The evolution laws of the large-eddy coherent structure of the wind turbine wake have been evaluated via wind tunnel experiments under uniform and turbulent inflow conditions. The spatial correlation coefficients, the turbulence integral scales and power spectrum are obtained at different tip speed ratios (TSRs) based on the time-resolved particle image velocity (TR-PIV) technique. The results indicate that the large-eddy coherent structures are more likely to dissipate with an increase in turbulence intensity and TSR. Furthermore, the spatial correlation of the longitudinal pulsation velocity is greater than its axial counterpart, resulting into a wake turbulence dominated by the longitudinal pulsation. With an increase of turbulence intensity, the integral scale of the axial turbulence increases, meanwhile, its longitudinal counterpart decreases.
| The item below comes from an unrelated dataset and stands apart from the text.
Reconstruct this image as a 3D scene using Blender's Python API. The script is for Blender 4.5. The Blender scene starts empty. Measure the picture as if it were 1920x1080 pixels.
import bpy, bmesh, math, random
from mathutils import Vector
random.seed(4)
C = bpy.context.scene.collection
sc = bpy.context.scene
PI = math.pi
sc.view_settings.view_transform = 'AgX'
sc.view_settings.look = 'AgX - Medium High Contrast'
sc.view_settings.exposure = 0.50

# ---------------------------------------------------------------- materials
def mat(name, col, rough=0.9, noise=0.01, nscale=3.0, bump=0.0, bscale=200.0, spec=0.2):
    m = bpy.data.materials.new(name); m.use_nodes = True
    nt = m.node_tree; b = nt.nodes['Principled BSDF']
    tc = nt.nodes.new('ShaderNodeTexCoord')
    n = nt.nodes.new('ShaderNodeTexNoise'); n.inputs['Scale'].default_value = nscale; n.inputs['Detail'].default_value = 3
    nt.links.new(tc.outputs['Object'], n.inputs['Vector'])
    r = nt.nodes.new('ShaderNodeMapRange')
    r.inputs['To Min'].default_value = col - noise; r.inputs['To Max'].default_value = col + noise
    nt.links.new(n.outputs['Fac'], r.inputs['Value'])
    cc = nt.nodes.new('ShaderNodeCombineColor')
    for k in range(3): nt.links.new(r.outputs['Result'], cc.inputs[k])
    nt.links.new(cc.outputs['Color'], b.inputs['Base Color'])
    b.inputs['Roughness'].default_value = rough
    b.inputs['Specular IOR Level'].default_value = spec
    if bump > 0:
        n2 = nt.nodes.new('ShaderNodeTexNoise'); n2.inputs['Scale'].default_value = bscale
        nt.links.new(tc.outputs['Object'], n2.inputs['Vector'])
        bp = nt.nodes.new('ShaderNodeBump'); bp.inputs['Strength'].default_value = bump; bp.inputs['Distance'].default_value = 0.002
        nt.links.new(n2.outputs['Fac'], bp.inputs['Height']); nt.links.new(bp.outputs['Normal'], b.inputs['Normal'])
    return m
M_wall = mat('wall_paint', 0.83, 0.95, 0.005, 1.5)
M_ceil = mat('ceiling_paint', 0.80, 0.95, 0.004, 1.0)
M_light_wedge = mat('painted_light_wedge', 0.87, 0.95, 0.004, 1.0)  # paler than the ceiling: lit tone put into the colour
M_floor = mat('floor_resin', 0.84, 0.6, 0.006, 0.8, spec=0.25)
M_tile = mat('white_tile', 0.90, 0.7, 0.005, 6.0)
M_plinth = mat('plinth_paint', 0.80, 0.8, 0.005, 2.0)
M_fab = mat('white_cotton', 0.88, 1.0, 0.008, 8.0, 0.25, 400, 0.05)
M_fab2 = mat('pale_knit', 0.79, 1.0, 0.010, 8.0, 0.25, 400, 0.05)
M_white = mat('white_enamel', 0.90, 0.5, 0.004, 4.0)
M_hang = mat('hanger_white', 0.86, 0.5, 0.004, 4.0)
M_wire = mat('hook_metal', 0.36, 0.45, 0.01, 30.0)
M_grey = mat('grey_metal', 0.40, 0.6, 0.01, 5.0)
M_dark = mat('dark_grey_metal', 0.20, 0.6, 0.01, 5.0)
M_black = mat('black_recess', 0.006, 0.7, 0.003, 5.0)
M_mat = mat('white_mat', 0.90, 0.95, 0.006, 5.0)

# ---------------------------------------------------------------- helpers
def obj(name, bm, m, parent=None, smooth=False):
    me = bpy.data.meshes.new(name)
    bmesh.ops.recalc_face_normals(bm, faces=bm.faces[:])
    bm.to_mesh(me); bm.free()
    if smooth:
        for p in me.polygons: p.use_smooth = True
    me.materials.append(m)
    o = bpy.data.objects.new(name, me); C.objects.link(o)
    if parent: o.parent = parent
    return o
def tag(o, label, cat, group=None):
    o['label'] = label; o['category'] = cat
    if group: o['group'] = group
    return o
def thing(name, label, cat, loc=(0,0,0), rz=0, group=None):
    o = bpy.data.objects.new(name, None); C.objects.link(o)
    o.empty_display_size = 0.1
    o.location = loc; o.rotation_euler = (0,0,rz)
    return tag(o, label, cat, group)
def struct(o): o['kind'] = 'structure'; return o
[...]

Owing to an increase in TSR, the integral scale of axial turbulence decreases, whereas, that of the longitudinal turbulence increases. By analyzing the wake power spectrum, it is found that the turbulent pulsation kinetic energy of the wake structure is mainly concentrated in the low-frequency vortex region. The dissipation rate of turbulent kinetic energy increases with an increase of turbulence intensity and the turbulence is transported and dissipated on a smaller scale vortex, thus promoting the recovery of wake.